(Do this) Only lines holding the string "parts" are wanted; copy each one from the material.

>>

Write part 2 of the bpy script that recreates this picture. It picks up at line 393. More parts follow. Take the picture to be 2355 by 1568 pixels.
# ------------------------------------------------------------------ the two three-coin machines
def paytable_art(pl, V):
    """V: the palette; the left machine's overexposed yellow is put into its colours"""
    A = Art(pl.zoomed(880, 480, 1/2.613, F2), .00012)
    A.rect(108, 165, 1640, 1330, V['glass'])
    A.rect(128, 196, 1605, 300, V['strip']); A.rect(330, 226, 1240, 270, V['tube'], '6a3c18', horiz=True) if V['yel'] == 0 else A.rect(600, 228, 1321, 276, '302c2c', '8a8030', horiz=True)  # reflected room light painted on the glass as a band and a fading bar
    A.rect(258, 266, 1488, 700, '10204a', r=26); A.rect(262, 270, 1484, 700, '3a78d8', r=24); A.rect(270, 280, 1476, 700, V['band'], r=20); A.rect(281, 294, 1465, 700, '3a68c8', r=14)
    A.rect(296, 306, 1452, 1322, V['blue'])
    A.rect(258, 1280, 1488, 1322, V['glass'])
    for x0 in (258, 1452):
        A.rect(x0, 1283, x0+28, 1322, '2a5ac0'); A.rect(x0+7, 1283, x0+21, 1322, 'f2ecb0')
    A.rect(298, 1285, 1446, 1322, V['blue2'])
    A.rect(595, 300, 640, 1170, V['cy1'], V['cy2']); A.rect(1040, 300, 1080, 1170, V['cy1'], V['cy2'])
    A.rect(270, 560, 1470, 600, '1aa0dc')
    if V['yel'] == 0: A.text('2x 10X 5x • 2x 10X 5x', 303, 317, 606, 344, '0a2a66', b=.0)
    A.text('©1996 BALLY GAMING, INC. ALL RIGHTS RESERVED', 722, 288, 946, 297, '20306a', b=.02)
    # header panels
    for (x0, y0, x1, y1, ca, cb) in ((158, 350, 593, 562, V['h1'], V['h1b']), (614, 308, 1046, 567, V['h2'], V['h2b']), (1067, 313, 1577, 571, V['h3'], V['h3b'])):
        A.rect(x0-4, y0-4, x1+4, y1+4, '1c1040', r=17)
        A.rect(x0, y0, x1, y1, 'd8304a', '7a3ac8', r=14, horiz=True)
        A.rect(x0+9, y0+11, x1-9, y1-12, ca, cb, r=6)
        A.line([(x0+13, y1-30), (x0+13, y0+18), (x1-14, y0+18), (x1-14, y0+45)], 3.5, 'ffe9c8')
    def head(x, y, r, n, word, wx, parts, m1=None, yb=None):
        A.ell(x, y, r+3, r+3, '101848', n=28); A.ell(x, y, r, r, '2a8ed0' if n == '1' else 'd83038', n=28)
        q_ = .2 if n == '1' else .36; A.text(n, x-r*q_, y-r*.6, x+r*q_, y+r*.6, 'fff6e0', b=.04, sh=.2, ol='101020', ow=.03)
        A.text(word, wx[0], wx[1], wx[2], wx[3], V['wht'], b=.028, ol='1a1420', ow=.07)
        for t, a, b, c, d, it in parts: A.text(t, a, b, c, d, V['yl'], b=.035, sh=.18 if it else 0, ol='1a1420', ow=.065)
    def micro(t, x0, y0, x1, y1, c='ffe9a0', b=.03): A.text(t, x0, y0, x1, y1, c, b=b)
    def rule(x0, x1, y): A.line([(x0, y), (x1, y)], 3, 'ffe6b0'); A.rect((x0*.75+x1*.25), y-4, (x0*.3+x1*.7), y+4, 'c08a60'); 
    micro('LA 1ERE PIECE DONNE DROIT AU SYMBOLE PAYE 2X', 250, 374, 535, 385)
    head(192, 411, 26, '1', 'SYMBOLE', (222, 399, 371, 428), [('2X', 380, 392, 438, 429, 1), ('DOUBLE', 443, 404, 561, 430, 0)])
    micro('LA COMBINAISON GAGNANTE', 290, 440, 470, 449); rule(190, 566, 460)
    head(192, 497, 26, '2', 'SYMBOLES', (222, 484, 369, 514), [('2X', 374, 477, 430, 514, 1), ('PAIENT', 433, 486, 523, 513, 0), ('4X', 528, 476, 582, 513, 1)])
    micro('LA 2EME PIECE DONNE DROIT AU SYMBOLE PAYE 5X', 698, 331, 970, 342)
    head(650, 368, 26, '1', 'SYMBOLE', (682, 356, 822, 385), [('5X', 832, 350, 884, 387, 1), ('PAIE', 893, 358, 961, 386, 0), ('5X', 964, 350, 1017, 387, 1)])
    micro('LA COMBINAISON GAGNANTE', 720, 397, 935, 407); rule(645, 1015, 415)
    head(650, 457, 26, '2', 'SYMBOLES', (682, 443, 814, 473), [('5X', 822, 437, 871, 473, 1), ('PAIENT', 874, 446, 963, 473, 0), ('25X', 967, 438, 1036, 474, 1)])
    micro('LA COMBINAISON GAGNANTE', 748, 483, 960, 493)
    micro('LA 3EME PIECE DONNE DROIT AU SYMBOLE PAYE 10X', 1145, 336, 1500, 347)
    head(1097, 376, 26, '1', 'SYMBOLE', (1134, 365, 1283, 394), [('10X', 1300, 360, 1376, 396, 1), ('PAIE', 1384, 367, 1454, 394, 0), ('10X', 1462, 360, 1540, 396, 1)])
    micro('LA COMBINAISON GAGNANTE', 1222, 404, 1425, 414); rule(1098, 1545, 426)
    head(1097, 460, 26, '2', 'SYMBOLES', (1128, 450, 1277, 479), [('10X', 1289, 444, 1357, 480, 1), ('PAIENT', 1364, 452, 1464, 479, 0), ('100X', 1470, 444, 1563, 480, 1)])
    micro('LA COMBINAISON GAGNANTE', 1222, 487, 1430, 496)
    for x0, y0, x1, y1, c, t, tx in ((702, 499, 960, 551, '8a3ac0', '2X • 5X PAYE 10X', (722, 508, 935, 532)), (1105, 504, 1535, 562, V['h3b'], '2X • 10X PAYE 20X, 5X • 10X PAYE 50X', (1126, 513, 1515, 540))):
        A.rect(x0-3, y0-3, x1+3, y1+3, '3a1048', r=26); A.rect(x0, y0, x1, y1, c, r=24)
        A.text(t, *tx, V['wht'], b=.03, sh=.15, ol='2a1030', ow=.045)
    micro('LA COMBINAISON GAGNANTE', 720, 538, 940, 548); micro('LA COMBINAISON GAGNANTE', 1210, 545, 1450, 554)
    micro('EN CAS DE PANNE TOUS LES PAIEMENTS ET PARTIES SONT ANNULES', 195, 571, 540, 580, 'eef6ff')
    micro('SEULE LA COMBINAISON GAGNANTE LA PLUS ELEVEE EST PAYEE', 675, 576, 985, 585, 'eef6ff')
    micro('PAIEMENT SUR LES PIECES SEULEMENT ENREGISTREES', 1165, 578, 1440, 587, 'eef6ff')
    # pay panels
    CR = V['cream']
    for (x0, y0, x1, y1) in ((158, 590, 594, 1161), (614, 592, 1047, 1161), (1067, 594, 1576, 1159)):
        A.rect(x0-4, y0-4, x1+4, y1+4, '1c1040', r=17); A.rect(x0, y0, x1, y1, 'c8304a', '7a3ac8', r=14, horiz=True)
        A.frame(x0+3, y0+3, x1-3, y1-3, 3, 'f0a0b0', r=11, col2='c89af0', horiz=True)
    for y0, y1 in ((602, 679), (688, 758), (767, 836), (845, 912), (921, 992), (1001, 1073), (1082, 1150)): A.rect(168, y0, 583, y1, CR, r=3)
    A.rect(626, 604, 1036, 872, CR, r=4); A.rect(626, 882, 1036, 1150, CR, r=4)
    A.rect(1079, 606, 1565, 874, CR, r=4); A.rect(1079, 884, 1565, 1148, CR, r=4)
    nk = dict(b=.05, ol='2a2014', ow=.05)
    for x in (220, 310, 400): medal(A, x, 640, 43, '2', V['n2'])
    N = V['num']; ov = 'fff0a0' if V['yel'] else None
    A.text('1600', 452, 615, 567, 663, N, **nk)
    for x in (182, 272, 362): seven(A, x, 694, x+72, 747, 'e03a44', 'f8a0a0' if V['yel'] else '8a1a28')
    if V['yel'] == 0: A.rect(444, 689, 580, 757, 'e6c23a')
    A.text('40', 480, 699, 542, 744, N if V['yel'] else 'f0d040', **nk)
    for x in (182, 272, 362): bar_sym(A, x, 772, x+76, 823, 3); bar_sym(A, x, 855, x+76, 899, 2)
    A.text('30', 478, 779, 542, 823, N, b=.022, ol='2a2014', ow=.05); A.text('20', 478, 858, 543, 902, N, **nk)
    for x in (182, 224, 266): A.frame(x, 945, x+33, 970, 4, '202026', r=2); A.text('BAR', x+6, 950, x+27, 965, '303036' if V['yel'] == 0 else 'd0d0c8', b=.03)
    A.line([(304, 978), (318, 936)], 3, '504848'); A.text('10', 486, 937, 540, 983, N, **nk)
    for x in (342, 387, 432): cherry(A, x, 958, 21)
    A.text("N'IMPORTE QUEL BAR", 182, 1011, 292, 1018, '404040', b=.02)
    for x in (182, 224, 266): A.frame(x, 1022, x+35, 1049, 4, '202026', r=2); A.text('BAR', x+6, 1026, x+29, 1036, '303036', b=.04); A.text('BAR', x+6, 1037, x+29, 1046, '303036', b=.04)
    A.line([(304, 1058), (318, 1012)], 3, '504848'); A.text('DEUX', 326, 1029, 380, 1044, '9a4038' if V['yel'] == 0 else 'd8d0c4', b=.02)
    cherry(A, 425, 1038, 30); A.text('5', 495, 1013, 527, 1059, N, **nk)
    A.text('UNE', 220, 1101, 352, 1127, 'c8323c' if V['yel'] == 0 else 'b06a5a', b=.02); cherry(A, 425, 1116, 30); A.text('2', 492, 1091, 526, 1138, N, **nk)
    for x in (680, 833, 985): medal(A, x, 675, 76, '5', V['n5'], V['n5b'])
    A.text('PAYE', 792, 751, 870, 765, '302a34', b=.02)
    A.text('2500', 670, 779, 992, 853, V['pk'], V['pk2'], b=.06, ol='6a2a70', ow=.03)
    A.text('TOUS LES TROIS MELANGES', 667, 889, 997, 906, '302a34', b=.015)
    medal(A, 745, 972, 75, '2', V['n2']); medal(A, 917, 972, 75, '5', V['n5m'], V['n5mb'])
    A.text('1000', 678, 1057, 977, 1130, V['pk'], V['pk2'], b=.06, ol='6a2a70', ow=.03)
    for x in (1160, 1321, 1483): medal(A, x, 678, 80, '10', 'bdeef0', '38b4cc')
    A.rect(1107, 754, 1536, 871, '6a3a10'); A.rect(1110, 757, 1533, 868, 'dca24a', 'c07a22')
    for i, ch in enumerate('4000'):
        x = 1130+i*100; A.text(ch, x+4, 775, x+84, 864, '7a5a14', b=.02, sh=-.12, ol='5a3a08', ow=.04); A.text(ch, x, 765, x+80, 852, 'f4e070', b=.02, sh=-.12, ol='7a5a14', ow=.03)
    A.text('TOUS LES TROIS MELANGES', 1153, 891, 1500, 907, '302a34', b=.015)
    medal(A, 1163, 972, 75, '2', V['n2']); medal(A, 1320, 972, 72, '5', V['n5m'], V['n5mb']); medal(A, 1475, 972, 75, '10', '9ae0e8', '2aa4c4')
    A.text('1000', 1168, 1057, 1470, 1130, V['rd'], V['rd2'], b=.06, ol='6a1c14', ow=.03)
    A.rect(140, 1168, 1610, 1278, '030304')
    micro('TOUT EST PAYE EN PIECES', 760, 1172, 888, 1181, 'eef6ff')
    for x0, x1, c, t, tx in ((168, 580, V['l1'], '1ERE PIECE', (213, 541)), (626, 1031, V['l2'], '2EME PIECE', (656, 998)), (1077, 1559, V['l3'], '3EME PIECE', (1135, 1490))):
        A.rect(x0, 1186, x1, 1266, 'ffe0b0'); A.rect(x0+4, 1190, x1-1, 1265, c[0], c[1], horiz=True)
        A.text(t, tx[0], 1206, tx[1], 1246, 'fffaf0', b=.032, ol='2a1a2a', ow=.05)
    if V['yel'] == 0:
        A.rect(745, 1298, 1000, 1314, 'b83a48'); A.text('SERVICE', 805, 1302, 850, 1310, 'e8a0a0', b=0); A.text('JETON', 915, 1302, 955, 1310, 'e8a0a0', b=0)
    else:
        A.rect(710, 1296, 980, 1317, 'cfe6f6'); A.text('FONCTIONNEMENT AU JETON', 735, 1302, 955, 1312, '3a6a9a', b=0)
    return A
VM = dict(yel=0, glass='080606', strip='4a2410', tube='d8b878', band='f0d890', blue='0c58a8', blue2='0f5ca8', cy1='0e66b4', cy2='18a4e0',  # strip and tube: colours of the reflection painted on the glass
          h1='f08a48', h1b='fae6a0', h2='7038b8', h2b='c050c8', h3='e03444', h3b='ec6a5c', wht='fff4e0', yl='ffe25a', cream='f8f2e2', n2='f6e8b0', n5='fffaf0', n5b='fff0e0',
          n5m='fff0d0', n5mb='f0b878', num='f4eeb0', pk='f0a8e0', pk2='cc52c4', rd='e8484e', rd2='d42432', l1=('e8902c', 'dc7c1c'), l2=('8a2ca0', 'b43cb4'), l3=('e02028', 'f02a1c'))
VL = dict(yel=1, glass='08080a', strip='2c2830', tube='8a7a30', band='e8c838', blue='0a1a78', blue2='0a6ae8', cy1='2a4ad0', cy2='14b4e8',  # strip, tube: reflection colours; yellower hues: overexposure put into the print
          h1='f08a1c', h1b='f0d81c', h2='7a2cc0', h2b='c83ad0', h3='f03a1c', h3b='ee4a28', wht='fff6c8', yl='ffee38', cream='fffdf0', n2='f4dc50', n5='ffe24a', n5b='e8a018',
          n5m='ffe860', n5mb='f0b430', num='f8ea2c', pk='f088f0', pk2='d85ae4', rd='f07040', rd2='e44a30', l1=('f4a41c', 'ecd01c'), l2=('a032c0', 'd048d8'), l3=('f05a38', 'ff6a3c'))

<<

(Task response)
Write part 2 of the bpy script that recreates this picture. It picks up at line 393. More parts follow. Take the picture to be 2355 by 1568 pixels.
    def head(x, y, r, n, word, wx, parts, m1=None, yb=None):
        for t, a, b, c, d, it in parts: A.text(t, a, b, c, d, V['yl'], b=.035, sh=.18 if it else 0, ol='1a1420', ow=.065)